Глухов мгновенье думал, затем схватил мегафон и скомандовал:
– Стоять по местам! Приготовиться к отражению атаки самолета! [209]
Стоя у пулеметов, матросы уже ловили в кольцо прицела быстро идущий самолет.
А Глухов в это время поставил телеграф на «стоп». Катер клюнул носом встречную волну, затем его развернуло лагом, и он закачался с борта на борт. Обессилевший от ран и потери крови, временами почти теряя сознание, Глухов, держась побелевшими руками за поручни, следил за самолетом. Первый раз за время войны он не встретил врага огнем - он попробовал схитрить. Приказав матросам не открывать огня, Глухов решил ожидать. Заметит самолет неподвижный катер, лежащий в дрейфе, или не заметит? Если заметит и пойдет в атаку, дадим ему бой!

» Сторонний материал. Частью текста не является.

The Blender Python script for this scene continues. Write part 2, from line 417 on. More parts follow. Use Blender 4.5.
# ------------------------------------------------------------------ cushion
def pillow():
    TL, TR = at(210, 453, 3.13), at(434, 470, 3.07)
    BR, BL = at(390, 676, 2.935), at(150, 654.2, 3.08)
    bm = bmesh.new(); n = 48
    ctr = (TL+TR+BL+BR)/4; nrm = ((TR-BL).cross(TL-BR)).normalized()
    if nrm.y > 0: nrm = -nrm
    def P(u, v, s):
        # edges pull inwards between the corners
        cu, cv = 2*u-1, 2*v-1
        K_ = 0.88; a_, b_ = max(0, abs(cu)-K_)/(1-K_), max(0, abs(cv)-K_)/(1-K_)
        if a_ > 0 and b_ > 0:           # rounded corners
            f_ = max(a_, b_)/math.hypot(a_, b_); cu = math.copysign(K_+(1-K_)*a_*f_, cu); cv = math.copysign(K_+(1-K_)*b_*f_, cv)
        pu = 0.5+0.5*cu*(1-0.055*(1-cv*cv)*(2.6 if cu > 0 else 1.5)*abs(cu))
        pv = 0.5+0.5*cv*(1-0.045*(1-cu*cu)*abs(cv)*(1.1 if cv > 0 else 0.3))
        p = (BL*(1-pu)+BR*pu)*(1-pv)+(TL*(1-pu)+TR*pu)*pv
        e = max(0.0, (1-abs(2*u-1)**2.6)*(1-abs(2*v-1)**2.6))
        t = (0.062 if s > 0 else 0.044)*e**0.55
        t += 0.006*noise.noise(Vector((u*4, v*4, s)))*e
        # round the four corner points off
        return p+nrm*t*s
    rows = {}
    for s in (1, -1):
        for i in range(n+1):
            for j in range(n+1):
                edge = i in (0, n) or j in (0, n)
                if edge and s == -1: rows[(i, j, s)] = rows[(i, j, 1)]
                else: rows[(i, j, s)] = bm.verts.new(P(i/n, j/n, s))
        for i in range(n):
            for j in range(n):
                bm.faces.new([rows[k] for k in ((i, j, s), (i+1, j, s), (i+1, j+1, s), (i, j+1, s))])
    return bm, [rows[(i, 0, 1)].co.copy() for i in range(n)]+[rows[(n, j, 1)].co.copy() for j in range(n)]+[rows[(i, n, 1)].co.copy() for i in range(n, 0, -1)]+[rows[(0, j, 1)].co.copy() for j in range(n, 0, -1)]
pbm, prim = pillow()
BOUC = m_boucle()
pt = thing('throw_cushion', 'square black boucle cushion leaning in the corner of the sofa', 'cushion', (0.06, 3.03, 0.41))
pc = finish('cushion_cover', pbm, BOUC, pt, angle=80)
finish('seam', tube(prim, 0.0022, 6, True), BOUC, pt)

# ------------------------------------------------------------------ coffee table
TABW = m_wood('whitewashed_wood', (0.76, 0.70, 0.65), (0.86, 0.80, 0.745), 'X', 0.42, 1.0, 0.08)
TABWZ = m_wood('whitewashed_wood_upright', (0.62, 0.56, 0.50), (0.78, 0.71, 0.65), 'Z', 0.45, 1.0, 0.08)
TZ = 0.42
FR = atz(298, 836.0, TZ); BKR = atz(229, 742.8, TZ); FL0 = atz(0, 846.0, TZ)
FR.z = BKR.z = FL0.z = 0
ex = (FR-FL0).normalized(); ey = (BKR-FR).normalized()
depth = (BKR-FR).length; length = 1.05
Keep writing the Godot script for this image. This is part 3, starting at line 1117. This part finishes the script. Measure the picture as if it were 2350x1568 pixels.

Медленно вражеский самолет пролетел высоко над катером и, не меняя курса, ушел к берегу. Стало опять тихо, еле дымила еще не выгоревшая до конца дымовая шашка на корме катера.
Помощник командира помог Глухову сесть на раскладной стул, механик принес из кают-компании кружку вина. Глухов выпил холодное терпкое вино, помощник стал за штурвал, и катер снова лег курсом туда, где была родная земля, где уже чуть угадывались в сиреневом свете дня Кавказские горы.
Не все защитники Севастополя были эвакуированы на Большую землю. И те, что остались, не сдавались в плен, а дрались с фашистами до конца за каждый клочок земли уже на самом краю Крымского полуострова. Чуть ли не до середины июля сопротивлялись отдельные группы наших бойцов на Херсонесе. Лишь немногим удалось пробиться в горы к партизанам.
На одном из последних катеров-охотников уходил на Большую землю командующий войсками прикрытия генерал-майор Новиков. Уходил он на катере-охотнике № 0112. С большие трудом туда же вплавь добрался и военком гидрографического отдела СОР Е. А. Звездкин.
Рано утром, когда катер был уже на траверзе Ялты, Звездкин услышал резкие звонки колоколов громкого боя. Тревога!
Становилось все светлее, и Звездкин рассмотрел четыре немецких торпедных катера, которые строем фронта шли прямо на них. Командир катера старший лейтенант Евдоким Арсентьевич Коргун отдал приказание артиллеристам: приготовиться к бою! [210]
Из носового отсека стали передавать по цепочке ящики со снарядами на корму: носовая пушка была выведена из строя еще при прорыве катера из Новороссийска в Севастополь.
Сближаясь, торпедные катера с большой дистанции открыли огонь. У них были пушки и пулеметы. Катер № 0112 открыл ответный огонь, сосредоточив его на одном из гитлеровских торпедных катеров.
Катера сближались. На катере-охотнике появились первые убитые и раненые. От настильного огня фашистских пиратов особенно доставалось тем, кто находился на мостике. Первыми были убиты командир катера и рулевой. Их сейчас же заменили помощник командира Константин Павлович Булатов и второй рулевой.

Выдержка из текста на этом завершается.